FAQ: What Type Of Outboard Motor Should I Buy For My Sailboat?


Staff member
Outboard Motor Options for the Capri 14.2

There are several factors in considering which is the best motor. These are power, weight, cost, shaft length, integral or external fuel tank, gear shift, and 2 or 4 stroke.

Power - In my opinion, 2 hp is more than enough for a 327 lb. Capri 14.2. I once owned a 22’ keel boat, weighing in at 2500 lbs, and my 4 hp motor was fine for that. So lets say 2 hp is OK for the Capri.

Weight - Anything under 30 pounds should be easy to mount and unmount.

Cost - For discussion puposes, lets shoot for $800 or less.

Shaft Length - If you want to mount the motor on top of the transom (see more on this below), then a long shaft (25”) is essential. (Shaft length is measured from the top of the bracket to the tip of the shaft.)

Fuel Tank - My choice for simplicity is one with an integral tank, mainly because there’s no good place to put an external tank in the Capri 14.2 cockpit.

Gear Shift - Although a shifter is useful, I don’t think it’s really needed for just a simple, get-me-home motor. This is not a keel boat, where you sometimes must throw a powerful engine in reverse just before crunching a dock. So I say no shifter. Just come up slowly, kill the power, and drift up to the dock. This ain’t the Titantic, dude.

Two Stroke or Four Stroke - Definitely four stroke. Have you used one? They’re wonderfully smooth, more fuel efficient, quiet, and much less polluting than 2 strokes. And you don’t have to mix the fuel.

Da Bottom Line - So let’s open the envelope and see which motor meets these criteria. Okay...ta da...the only one is the Honda! (Model BF2) It has 2 hp, four cycles, weighs 27 lbs., has a shaft length of 20” or 25”, costs $809, has no shifter, and has an integral tank.
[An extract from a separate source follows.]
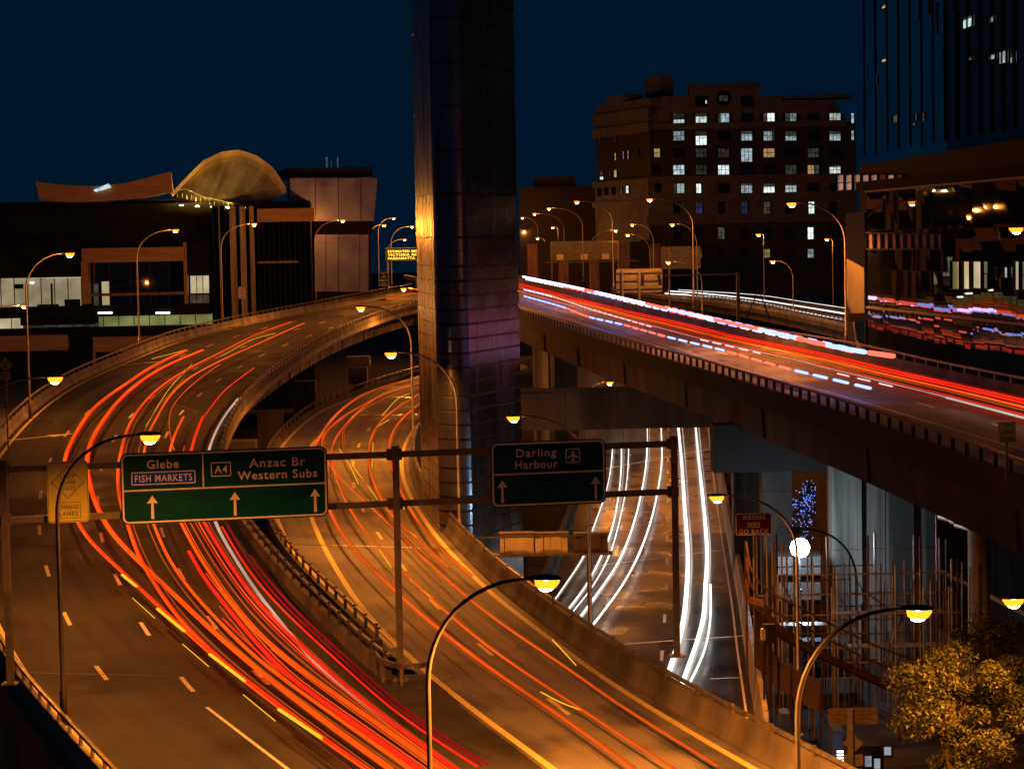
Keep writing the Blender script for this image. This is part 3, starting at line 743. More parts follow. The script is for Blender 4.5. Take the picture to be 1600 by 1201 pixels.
# yellow lane-ends sign on the same gantry
pl = GP.sub(0, 0, SD - .1); u0, v1 = pl.hit(72, 721); u1, _ = pl.hit(137, 721); _, v0 = pl.hit(72, 817)
t = T('road_sign', 'yellow sign with a diamond reading left lane ends, change lanes', 'road sign', pl.at((u0+u1)/2, v0)); pl = pl.sub(u0, v0); W, H = u1-u0, v1-v0
t.part('panel', plate(pl, roundrect(0, W, 0, H, .14), -.05, 0), 'sign_yellow')
t.part('border', ring(pl, .03, W-.03, .03, H-.03, .12, .018, -.002, .004), 'sign_black')
cx, cy, hh = W/2, H*.655, W*.40
def diamond(pl, cx, cy, a, b, d):
    o = [(cx, cy+a), (cx-a, cy), (cx, cy-a), (cx+a, cy)]; i = [(cx, cy+b), (cx-b, cy), (cx, cy-b), (cx+b, cy)]
    return MB().add([pl.at(x, y, d) for x, y in o + i], [(k, (k+1) % 4, 4+(k+1) % 4, 4+k) for k in range(4)])
t.part('diamond', diamond(pl, cx, cy, hh, hh-.035, .004), 'sign_black')
for i, (s, wd) in enumerate((('LEFT', .55), ('LANE', .58), ('ENDS', .56))): lettering(t, pl, s, cx, cy + .22 - i*.22, .155, wd, .004, 'sign_black', .006)
t.part('text_frame', ring(pl, W*.22, W*.79, H*.07, H*.33, .03, .018, 0, .004), 'sign_black')
lettering(t, pl, 'CHANGE', cx, H*.255, .16, .78, .004, 'sign_black', .006); lettering(t, pl, 'LANES', cx, H*.145, .16, .70, .004, 'sign_black', .006)

def post_sign(name, label, x0, y0, x1, y1, Y, face, ink, lines, zb, border=None, post=True, yaw=0, frame=.03):
    a = D(x0, y1, Y); b = D(x1, y1, Y); pl = Plane(a, b + V((0, (b - a).length * yaw, 0))); W = (b - a).length; H = D(x0, y0, Y).z - a.z
    t = T(name, label, 'road sign', V(((a.x+b.x)/2, a.y, zb)))
    t.part('panel', plate(pl, roundrect(0, W, 0, H, W*.07), -.04, 0), face)
    if border: t.part('border', ring(pl, frame*.4, W-frame*.4, frame*.4, H-frame*.4, W*.06, frame, -.002, .005), border)
    for s, fx, fy, cap, fw in lines: lettering(t, pl, s, W*fx, H*fy, H*cap, W*fw, .004, ink, .008)
    if post:
        m = pl.at(W/2, 0, -.09); t.part('post', MB().tube([V((m.x, m.y, zb)), V((m.x, m.y, a.z + H*.9))], .05, 8), 'pole_steel')
    return t, pl, W, H
t, pl, W, H = post_sign('road_sign', 'dark red sign reading wrong way go back', 1149, 801, 1207, 836, 112, 'sign_red', 'sign_white', [('WRONG', .5, .80, .19, .62), ('WAY', .5, .50, .19, .36), ('GO BACK', .5, .18, .19, .80)], -8, 'sign_white', frame=.045)
mb = MB(); strip(pl, mb, W*.31, W*.69, H*.355, H*.375, .006); t.part('underline', mb, 'sign_white')
t, pl, W, H = post_sign('road_sign', 'small yellow sign reading lane 24 hrs on the right deck', 1560, 659, 1587, 690, 78, 'sign_yellow', 'sign_black', [('TRUCK', .58, .82, .14, .5), ('LANE', .5, .5, .2, .7), ('24 hrs', .5, .18, .2, .8)], zR(78), 'sign_black', frame=.012)
post_sign('road_sign', 'white sign reading form 3 lanes by the steel-clad wall', 372, 447, 384, 467, 258, 'sign_white', 'sign_black', [('FORM', .5, .84, .15, .72), ('3', .5, .52, .30, .24), ('LANES', .5, .15, .15, .78)], zL(258), 'sign_black', frame=.04)
post_sign('road_sign', 'small dark exit sign left of the tower', 592, 425, 608, 446, 330, 'sign_green', 'sign_white', [('K', .5, .86, .13, .14), ('LEFT', .5, .64, .13, .5), ('MERGE', .5, .40, .13, .7), ('EXIT', .5, .15, .14, .5)], zL(330), 'sign_white', frame=.05)
# left-lane-ends diamond at the far left
Yd = 150; a = D(8, 570, Yd); pl = Plane(a, a + V((1,0,0))); hw = 12 * Yd / FPX
t = T('road_sign', 'orange diamond sign reading left lane ends behind the left parapet', 'road sign', V((a.x, a.y, -.4)))
t.part('panel', plate(pl, [(0,hw),(-hw,0),(0,-hw),(hw,0)], -.03, 0), 'sign_yellow')
t.part('border', diamond(pl, 0, 0, hw-.02, hw-.05, .004), 'sign_black')
for i, s in enumerate(('LEFT', 'LANE', 'ENDS')): lettering(t, pl, s, 0, .14 - i*.14, .09, .30, .004, 'sign_black', .006)
u0, u1, v0, v1 = pl.rect(0, 581, 16, 593); t.part('plate', plate(pl, roundrect(u0, u1, v0, v1, .03), -.03, 0), 'sign_yellow')
lettering(t, pl, 'MERGE', (u0+u1)/2, v0+(v1-v0)*.7, .11, .5, .004, 'sign_black', .005); lettering(t, pl, 'RIGHT', (u0+u1)/2, v0+(v1-v0)*.28, .11, .5, .004, 'sign_black', .005)
t.part('post', MB().tube([pl.at(0, -a.z - .4, -.08), pl.at(0, hw*.7, -.08)], .05, 8), 'pole_steel')

# amber message sign left of the tower
Yv = 352; a = D(604, 407, Yv); b = D(672, 405, Yv); pl = Plane(a, b); W = (b-a).length; H = 18 * Yv / FPX
t = T('message_sign', 'amber dot-matrix message sign left of the tower listing travel minutes', 'message sign', V((a.x, a.y, zL(Yv))))
t.part('cabinet', pl.box(MB(), -.15, W+.15, -.1, H+.1, -.6, -.02), 'sign_black'); t.part('screen', pl.box(MB(), 0, W, 0, H, -.018, 0), 'sign_black')
for i, s in enumerate(('ESTIMATED MINS TO', 'VICTORIA RD    16', 'PARRAMATTA RD  11')):
    lettering(t, pl, s, W*.5, H*(.80 - i*.30), H*.2, W*.93, .01, 'vms_amber', .02)
for u in (.2, W-.2): t.part('post', MB().tube([pl.at(u, zL(Yv) - a.z, -.3), pl.at(u, H, -.3)], .14, 8), 'pole_steel')
t.part('visor', pl.box(MB(), -.15, W+.15, H+.11, H+.2, -.6, .35), 'gantry_steel')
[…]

Motor Mount - What to use? Catalina will sell you a fancy mount, but I don’t think it’s needed. You can mount the motor on top of the transom, on either the port or starboard side. (Steer with the tiller.) Make sure it’s far enough to one side so the rudder can’t touch the prop. Only don’t clamp the motor right to the fiberglass transom. I’d glue and/or screw a pair of thin (say 3/8” or 1/2” thick) oak pieces to the transom on each side of where the clamps would go. This gives a more secure grip for the clamps and doesn’t screw up the fiberglass. The width and height of the oak pieces depends on the motor and clamp configuration, but they will probably end up measuring about 5” x 10”.
One reader sent this: “I use a Fulton 380321 adjustable bracket with a Fulton transom adapter. The bracket slips out of the adapter when not in use. I drilled two new holes in the adapter just below the top two so that I could through bolt through the Capri's internally reinforced area on the Port side of the boat. The adjustable bracket lets me skim shallow in low water areas and place the motor deep into the water when waves are running high (though I seldom need a motor when waves are high). Cheapest source is C-ME marine but they often run low on supply (they have an 800 number and a website - ship UPS from Buffalo).”